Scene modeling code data
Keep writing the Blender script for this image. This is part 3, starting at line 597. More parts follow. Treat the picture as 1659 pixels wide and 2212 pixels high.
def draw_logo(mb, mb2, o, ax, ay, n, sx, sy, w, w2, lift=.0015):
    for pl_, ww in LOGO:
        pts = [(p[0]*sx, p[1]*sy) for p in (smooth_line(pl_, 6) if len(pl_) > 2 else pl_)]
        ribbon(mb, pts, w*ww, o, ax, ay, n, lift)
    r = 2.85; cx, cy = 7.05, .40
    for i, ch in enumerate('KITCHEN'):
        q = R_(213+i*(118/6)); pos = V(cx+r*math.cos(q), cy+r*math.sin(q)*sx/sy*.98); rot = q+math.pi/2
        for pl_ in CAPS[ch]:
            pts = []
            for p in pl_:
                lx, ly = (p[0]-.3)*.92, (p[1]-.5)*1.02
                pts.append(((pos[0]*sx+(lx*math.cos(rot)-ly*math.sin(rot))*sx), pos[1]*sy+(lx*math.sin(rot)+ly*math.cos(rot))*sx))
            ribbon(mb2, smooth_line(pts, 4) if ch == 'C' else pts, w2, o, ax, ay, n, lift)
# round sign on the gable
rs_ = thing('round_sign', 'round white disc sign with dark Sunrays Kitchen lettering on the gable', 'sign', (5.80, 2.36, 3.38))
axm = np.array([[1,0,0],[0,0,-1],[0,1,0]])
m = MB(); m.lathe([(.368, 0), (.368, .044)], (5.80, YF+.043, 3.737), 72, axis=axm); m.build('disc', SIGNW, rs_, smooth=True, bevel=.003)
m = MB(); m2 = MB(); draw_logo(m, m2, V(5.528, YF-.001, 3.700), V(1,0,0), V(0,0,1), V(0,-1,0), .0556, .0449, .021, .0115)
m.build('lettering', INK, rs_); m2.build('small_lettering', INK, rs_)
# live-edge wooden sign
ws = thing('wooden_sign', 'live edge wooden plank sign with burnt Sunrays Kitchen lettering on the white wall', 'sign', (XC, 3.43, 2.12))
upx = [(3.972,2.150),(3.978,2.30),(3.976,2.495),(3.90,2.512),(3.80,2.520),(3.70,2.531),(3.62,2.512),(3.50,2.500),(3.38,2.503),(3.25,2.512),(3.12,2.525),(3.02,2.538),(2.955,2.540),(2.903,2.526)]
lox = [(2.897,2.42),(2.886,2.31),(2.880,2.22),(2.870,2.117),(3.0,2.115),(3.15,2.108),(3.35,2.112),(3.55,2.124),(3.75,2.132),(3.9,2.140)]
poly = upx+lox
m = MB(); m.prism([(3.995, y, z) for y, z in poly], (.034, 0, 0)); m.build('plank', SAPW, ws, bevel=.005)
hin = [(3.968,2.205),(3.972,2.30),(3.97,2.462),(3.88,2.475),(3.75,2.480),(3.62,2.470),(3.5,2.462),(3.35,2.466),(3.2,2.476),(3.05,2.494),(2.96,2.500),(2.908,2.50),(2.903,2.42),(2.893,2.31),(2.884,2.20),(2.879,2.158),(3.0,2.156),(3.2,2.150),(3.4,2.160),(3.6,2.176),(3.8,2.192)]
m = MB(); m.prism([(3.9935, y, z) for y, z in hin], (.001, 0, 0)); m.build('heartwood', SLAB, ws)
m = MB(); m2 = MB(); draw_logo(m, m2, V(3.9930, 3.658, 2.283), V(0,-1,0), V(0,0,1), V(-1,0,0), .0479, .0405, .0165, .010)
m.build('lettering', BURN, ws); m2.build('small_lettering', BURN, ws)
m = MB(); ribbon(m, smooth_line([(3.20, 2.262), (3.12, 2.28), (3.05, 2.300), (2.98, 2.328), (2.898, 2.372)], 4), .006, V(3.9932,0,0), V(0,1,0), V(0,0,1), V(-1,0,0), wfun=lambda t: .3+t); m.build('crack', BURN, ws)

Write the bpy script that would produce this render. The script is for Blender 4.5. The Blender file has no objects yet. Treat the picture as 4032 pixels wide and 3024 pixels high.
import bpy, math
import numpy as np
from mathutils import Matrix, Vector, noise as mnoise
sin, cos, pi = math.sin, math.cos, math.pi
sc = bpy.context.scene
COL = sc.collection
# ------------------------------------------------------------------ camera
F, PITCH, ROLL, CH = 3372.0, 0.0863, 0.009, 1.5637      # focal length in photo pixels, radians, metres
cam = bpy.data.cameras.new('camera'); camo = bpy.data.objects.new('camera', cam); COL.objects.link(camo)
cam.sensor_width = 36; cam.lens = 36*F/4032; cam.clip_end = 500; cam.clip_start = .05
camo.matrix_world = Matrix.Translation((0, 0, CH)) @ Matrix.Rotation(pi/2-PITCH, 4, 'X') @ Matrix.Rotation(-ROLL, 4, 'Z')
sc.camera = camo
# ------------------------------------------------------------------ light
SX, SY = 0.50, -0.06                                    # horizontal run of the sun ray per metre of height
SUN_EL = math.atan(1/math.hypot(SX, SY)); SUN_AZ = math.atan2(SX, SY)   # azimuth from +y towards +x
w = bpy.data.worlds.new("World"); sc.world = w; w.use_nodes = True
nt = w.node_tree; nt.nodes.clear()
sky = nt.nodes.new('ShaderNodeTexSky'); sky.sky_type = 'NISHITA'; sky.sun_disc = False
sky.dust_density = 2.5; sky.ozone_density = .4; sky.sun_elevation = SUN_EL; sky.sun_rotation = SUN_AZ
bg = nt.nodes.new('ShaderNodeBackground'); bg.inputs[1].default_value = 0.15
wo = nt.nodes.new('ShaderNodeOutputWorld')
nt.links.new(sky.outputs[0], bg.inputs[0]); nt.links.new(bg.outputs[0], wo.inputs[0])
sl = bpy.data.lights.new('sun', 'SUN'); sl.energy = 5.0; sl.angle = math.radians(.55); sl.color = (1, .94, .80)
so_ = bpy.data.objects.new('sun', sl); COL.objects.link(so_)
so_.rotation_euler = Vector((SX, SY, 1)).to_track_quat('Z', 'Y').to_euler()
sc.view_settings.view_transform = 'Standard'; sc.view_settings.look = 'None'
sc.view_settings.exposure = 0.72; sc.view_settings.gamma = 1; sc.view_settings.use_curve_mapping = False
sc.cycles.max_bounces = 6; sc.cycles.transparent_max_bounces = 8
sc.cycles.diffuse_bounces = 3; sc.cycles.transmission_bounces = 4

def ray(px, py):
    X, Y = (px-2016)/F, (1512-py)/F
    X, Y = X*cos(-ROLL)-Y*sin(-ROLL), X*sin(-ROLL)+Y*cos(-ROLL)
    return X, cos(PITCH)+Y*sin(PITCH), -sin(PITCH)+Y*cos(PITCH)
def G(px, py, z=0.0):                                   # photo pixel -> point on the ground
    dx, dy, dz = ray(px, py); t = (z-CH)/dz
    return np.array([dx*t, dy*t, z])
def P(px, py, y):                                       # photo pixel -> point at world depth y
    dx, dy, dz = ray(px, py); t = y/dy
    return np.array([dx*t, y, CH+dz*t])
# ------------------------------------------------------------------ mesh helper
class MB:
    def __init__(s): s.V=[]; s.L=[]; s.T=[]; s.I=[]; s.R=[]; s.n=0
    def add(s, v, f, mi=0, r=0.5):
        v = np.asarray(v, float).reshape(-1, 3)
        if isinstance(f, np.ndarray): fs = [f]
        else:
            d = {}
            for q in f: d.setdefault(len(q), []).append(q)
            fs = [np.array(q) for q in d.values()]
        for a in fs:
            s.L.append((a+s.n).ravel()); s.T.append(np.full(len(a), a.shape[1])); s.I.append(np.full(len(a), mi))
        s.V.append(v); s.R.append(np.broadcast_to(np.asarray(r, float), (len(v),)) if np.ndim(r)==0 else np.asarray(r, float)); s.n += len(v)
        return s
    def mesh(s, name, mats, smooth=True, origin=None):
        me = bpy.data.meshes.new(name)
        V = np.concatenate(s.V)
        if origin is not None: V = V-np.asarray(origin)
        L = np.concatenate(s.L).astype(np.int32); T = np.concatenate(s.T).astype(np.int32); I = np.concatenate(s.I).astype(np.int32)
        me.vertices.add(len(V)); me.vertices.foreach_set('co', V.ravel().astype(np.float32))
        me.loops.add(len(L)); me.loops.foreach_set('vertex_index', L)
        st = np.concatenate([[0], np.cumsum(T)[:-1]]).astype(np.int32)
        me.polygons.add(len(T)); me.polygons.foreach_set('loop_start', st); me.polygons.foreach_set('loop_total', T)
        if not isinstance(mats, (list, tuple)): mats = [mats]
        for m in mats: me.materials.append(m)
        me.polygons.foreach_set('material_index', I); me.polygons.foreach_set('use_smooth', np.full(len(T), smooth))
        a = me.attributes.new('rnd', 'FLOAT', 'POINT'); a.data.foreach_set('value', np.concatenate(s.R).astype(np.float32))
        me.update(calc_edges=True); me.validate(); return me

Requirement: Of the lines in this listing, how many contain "Treat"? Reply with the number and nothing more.

Right answer: 2